TASK PROMPT: Retype, exactly as written, every line from the one containing "r = thing(name, label, cat, loc, R(yaw), group);" down to the one containing "link('trousers', K['leg'], M['fabric'], r, color=legc)", including both, and nothing else.
********************
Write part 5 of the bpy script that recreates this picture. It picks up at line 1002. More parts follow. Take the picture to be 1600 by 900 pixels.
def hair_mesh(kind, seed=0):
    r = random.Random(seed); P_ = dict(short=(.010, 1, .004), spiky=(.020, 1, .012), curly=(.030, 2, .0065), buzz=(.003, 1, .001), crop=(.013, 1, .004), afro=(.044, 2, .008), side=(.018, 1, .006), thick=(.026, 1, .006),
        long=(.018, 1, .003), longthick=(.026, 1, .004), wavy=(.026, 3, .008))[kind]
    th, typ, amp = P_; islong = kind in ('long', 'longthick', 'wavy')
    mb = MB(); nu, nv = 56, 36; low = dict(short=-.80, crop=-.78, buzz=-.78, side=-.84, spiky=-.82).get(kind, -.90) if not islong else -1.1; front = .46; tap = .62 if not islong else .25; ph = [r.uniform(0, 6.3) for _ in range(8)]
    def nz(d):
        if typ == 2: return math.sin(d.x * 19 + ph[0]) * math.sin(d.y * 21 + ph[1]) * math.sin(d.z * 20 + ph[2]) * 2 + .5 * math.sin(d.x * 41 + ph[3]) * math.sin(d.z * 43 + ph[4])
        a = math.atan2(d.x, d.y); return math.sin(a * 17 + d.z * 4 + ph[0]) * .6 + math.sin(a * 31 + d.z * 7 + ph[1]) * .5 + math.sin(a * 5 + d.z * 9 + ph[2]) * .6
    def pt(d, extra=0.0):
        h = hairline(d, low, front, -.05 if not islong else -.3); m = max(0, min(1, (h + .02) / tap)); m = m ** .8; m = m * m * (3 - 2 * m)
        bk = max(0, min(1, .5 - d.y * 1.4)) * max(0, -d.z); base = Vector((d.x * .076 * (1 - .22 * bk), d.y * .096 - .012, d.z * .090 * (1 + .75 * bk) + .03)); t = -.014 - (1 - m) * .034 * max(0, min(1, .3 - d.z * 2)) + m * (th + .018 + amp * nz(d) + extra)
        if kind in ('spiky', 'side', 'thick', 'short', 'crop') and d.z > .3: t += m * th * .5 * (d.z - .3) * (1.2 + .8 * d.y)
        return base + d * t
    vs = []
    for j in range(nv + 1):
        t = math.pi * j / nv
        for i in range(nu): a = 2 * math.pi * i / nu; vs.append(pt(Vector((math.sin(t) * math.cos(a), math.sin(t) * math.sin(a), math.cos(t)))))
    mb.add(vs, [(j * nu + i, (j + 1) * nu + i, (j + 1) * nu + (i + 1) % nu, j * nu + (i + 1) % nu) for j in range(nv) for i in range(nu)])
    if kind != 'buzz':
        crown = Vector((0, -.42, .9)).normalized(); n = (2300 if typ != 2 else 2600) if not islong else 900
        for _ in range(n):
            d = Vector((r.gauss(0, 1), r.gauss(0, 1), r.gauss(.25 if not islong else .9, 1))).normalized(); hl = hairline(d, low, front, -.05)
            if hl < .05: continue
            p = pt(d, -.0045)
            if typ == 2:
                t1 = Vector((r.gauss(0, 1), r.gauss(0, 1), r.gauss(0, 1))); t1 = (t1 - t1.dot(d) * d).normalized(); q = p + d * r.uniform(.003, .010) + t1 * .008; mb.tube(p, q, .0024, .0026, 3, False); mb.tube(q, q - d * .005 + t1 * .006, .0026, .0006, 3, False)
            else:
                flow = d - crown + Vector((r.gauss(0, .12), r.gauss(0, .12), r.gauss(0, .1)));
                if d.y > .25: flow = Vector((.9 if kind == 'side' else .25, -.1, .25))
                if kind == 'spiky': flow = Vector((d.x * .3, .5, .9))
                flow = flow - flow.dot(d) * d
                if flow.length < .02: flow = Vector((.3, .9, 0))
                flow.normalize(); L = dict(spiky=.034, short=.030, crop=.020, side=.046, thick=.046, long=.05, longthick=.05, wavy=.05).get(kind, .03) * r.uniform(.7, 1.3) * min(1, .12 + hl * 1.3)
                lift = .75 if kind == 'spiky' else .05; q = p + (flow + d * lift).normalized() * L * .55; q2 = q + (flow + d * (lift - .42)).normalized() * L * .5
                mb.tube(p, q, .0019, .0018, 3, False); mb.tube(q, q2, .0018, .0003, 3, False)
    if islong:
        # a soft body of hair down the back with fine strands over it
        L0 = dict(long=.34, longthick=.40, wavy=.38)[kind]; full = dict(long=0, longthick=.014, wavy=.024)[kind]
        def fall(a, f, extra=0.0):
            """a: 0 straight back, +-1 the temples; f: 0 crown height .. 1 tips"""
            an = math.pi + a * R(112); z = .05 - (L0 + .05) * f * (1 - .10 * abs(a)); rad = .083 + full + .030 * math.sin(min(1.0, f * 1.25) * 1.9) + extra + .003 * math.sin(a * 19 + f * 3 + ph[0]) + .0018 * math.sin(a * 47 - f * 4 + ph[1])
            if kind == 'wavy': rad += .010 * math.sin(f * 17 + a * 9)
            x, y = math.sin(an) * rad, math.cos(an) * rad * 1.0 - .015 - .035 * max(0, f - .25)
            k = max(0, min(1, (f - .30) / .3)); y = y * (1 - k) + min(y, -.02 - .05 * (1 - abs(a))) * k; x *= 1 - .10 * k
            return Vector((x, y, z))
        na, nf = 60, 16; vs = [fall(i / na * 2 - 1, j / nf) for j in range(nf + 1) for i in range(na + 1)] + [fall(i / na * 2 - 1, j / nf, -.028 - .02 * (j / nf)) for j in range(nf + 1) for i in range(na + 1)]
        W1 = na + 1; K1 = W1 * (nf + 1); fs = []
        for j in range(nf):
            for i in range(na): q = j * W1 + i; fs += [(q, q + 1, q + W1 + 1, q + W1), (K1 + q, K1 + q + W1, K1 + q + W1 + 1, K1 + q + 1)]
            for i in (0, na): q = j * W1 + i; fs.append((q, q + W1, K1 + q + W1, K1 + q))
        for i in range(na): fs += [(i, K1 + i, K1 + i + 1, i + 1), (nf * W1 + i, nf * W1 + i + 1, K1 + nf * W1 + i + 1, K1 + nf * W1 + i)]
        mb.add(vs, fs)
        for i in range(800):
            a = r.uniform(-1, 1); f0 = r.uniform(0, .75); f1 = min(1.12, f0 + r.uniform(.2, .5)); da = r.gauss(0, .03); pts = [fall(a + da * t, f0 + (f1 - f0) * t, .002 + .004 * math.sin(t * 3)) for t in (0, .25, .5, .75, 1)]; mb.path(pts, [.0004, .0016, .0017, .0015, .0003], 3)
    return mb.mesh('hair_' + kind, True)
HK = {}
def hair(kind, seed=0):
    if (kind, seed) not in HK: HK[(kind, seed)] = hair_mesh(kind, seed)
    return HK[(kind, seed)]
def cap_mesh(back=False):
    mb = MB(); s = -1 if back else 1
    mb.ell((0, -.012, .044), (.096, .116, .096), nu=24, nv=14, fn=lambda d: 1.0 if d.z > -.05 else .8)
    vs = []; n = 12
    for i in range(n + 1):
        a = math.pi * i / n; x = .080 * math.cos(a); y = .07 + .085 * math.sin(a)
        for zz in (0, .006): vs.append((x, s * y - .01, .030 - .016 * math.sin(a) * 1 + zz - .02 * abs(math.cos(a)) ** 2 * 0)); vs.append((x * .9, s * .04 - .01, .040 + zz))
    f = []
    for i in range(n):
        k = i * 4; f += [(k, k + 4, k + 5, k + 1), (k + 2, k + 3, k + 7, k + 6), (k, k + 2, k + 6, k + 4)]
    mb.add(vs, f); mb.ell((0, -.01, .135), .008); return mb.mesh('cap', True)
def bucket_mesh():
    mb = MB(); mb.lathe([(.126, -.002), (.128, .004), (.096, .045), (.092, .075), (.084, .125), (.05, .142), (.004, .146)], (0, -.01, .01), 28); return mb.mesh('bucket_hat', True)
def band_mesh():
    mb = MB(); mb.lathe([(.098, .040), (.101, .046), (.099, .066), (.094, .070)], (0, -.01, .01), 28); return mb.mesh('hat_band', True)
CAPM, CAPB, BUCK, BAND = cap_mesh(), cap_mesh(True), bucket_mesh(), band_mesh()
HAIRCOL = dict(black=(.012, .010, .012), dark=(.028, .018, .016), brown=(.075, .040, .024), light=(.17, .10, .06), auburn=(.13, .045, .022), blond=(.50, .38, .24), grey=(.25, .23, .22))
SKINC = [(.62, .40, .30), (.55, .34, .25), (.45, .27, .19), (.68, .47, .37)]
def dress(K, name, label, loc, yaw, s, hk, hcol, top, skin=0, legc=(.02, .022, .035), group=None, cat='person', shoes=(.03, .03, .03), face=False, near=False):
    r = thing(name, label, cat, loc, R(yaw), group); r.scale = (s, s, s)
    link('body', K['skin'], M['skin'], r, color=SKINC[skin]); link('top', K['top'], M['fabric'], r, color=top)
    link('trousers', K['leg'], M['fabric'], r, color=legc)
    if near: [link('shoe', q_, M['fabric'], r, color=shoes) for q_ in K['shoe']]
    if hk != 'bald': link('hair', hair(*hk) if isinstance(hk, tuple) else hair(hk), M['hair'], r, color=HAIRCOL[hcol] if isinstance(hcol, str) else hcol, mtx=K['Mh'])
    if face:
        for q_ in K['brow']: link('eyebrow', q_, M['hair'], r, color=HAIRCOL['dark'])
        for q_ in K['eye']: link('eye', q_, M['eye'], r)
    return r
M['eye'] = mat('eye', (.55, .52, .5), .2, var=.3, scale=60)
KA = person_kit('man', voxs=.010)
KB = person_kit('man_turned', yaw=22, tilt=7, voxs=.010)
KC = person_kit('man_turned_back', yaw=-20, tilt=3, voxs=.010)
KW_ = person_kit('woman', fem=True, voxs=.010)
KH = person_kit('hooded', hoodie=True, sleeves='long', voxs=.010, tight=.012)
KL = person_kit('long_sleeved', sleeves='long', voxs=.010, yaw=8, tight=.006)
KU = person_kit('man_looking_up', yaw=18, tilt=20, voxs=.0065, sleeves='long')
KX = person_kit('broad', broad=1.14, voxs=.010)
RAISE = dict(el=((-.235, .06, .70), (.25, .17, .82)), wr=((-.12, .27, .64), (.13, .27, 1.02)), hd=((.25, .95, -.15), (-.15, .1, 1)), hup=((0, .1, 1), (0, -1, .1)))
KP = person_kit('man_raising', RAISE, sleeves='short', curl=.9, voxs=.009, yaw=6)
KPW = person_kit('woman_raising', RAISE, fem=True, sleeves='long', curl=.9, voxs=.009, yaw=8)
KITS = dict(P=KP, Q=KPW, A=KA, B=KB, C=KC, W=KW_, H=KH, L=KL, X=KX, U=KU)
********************
RESPONSE:
    r = thing(name, label, cat, loc, R(yaw), group); r.scale = (s, s, s)
    link('body', K['skin'], M['skin'], r, color=SKINC[skin]); link('top', K['top'], M['fabric'], r, color=top)
    link('trousers', K['leg'], M['fabric'], r, color=legc)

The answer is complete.